NEW YORK –If you listen to WCHL in the afternoon, you’re likely to hear national radio talk show host Ed Schultz, and if you listened on Tuesday, Schultz once again took time to focus on North Carolina—this time, the state’s new voter I.D. law.
Governor Pat McCrory signed the bill into law on Monday which, among other things, requires voters to show a government-issued photo I.D. before voting. Schultz points out that this is the first bill dealing with voting signed into law since the Supreme Court struck down part of the Voting Rights Act.
“North Carolina has been the first state to step forward and do something which I consider to be very radical, on new voting restrictions,” Schultz says.
Schultz was joined by Bob Shrum, a Democratic strategist and a senior fellow at New York University’s Wagner Graduate School of Public Service. Schrum says that North Carolina’s voting reform was passed to limit the voting of individuals who are less likely to support Republicans in elections.
“They are losing the battle for the future demographics of America. They’re losing young people, they’re losing minorities,” Shrum says. “They’re going to try to hold this off for a while, hold off the demographic wave, by keeping people from voting.”
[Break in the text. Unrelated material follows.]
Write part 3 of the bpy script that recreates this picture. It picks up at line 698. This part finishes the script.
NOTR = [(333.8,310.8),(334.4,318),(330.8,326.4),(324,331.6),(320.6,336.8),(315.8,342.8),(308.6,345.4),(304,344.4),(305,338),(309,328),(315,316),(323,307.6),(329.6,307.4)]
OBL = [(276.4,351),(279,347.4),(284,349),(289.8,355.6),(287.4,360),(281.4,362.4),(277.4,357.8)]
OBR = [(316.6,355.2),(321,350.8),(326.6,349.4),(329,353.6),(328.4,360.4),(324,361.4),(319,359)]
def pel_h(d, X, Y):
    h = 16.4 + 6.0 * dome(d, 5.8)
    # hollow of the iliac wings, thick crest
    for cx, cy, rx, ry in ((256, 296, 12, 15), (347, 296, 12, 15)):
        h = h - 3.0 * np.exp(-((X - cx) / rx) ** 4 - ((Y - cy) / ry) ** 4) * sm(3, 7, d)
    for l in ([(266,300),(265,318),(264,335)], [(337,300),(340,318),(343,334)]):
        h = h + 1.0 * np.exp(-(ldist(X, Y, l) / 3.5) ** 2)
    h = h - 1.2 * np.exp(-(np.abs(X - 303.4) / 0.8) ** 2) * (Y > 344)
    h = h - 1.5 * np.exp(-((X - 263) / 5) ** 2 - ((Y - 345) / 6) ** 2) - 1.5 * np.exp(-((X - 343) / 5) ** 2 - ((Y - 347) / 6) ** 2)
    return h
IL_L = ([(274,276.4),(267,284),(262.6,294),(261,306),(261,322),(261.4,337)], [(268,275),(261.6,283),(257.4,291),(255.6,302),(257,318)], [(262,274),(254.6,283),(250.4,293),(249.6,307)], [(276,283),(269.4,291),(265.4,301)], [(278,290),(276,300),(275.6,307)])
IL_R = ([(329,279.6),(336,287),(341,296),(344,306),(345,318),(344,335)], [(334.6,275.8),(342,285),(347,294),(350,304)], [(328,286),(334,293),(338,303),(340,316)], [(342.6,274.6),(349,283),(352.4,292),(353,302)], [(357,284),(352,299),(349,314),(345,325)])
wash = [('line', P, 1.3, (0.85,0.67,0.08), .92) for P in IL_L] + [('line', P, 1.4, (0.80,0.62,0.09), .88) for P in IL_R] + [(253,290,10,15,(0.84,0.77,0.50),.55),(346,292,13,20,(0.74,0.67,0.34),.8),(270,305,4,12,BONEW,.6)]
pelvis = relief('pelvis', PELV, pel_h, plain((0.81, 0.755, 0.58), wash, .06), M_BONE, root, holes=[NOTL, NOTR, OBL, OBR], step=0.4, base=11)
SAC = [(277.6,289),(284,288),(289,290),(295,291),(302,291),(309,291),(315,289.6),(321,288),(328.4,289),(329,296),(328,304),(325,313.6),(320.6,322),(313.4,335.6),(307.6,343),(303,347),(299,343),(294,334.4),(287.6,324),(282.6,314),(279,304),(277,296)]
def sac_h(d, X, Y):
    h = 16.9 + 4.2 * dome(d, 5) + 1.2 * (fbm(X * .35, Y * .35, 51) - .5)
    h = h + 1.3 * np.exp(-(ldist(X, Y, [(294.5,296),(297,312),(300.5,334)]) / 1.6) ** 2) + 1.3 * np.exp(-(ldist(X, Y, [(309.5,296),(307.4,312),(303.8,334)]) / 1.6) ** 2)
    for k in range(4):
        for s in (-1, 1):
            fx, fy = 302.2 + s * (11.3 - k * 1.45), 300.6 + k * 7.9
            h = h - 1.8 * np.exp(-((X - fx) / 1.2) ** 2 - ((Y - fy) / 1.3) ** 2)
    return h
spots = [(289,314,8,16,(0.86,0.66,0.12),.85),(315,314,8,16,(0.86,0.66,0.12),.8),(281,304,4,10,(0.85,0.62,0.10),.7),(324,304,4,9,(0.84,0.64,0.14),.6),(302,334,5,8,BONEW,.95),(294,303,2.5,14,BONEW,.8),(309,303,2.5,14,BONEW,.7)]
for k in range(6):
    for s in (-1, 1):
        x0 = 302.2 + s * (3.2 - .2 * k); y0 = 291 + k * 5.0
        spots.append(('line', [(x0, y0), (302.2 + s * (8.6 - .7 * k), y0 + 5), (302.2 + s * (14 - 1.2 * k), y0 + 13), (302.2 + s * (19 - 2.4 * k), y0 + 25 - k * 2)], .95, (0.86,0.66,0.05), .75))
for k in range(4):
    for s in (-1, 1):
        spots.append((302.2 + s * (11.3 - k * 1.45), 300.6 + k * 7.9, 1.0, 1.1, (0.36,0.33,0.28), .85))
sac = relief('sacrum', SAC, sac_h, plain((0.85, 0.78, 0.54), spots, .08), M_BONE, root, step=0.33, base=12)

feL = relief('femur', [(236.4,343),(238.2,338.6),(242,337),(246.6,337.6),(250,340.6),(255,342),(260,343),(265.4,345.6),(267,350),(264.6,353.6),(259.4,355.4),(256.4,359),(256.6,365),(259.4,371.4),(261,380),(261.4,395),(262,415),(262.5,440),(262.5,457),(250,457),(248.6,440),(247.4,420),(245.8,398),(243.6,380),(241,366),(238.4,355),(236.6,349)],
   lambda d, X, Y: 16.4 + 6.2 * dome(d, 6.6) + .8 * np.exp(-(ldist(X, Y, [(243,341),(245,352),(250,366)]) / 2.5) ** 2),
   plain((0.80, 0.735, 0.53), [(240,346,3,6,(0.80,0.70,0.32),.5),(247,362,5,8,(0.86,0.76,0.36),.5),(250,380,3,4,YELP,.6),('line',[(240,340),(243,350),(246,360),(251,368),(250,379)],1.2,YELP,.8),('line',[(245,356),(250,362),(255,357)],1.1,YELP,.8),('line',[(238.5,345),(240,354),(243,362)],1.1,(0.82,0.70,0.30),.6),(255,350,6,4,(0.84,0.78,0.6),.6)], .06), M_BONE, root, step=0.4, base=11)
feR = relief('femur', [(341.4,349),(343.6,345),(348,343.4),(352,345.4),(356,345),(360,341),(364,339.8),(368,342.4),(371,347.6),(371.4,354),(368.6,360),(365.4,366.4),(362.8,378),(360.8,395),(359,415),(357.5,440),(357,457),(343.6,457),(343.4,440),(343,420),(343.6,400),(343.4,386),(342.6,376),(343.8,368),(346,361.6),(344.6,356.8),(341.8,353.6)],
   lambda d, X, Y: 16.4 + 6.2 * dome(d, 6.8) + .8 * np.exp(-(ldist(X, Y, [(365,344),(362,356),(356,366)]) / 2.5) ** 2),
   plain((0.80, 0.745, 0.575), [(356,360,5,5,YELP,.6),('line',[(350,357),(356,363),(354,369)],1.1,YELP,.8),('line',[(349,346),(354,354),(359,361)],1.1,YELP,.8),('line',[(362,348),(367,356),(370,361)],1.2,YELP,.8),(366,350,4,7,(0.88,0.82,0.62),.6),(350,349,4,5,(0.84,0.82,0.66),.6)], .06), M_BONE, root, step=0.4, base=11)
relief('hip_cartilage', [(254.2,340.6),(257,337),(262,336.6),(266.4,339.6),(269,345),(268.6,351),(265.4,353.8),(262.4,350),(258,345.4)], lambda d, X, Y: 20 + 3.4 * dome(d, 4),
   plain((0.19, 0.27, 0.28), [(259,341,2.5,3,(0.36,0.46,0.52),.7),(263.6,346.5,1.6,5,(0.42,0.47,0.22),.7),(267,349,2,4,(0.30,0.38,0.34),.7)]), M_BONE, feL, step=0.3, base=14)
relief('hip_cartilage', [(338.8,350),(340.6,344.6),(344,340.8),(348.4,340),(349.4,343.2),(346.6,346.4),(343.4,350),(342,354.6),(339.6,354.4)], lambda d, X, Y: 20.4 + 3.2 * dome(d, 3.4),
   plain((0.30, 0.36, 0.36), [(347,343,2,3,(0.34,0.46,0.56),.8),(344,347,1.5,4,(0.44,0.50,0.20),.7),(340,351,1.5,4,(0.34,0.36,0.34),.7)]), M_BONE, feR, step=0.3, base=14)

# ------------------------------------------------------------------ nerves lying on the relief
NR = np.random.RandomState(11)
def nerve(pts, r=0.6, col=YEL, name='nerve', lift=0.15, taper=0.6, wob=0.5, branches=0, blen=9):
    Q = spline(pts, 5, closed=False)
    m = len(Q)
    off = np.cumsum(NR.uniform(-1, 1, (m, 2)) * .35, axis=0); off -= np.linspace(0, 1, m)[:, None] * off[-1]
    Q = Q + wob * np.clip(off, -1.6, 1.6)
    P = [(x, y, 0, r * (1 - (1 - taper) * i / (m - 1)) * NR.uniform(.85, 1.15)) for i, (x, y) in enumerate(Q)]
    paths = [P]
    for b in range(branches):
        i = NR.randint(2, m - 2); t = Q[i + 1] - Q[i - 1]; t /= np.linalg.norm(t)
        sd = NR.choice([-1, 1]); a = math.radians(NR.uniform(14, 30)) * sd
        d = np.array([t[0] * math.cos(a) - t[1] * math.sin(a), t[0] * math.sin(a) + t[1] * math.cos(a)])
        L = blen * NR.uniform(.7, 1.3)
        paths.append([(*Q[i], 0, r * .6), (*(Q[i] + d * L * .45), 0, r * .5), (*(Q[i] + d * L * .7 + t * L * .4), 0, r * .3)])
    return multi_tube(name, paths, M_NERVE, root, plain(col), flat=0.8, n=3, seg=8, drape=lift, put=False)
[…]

Schultz and Shrum both particularly focused on a part of North Carolina’s new voting law that prevents 17-year-olds who would be 18 by Election Day from preregistering, which Shrum says is unconstitutional.
“They don’t want young people to vote because the Republican Party has lost young people. It’s lost young people because of its position on social issues. It’s lost young people because of its position on student loans and economic fairness,” Shrum says. “You just go down the list.”
Before the Supreme Court’s decision in June, North Carolina would have needed federal approval before it implemented changes to voting such as these.
The Justice Department still has the authority to sue states if it believes those states are passing discriminatory voting policies, and on Tuesday, U.S. Senator Kay Hagan sent a letter to U.S. Attorney General Eric Holder asking him to sue to prevent North Carolina’s voting law from taking effect.